ADDENDUM: Jun 17, 2010 - Oh how embarrassing! I'd really like to erase this paragraph and start over but I won't. A capitol building never existed in Guthrie. The building across from the Blue Bell that I described as one was simply the home of the State Capital Publishing Company. The museum it now houses is the State capital Publishing Museum and I did not visit it today. Instead, I visited the Oklahoma territorial Museum where I learned of my major faux pas.

With the Blue Bell (or Belle) closed, I started walking around a bit and approached the old depot from the end opposite the marker. After looking over the exterior I ventured inside and explained that I was just being nosy. Debbie, one of the co-owners, gave me first, a warm welcome, and then, a friendly tour. The R & R Restaurant currently occupies what was once a Harvey House and the train passenger waiting rooms are now used as dining halls and various events. The Harvey Girl and railroad displays against the wall are just some of the ways the depot's past is recognized.

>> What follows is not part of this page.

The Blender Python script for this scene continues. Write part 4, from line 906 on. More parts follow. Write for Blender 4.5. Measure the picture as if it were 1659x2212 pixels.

I was really tempted to just sit down and have dinner at the R & R but I'd already targeted this place given a glowing recommendation by Ken "Land Runner" Turmel. The Stables offers variety but I was there for BBQ. I'm kind of partial to pulled pork which is only available as a sandwich here. That sounded good to me. After that huge breakfast then lunch at the Rock, I didn't need a huge dinner. The pulled pork automatically comes with onion rings. I expected a few thick rings or maybe a sprinkling on the sandwich. The reality was something else. Besides there being enough onion rings to nullify an entire shelf of breath freshener, the moist pork & BBQ sauce had destroyed the bun's structural integrity. This was a knife & fork sandwich with pork, bun, sauce, and onion in every tasty bite. I eliminated almost all of the pork and sauce and maybe three quarters of the bun. I estimate I ate nearly half of the onion rings but they looked only dented when I surrendered.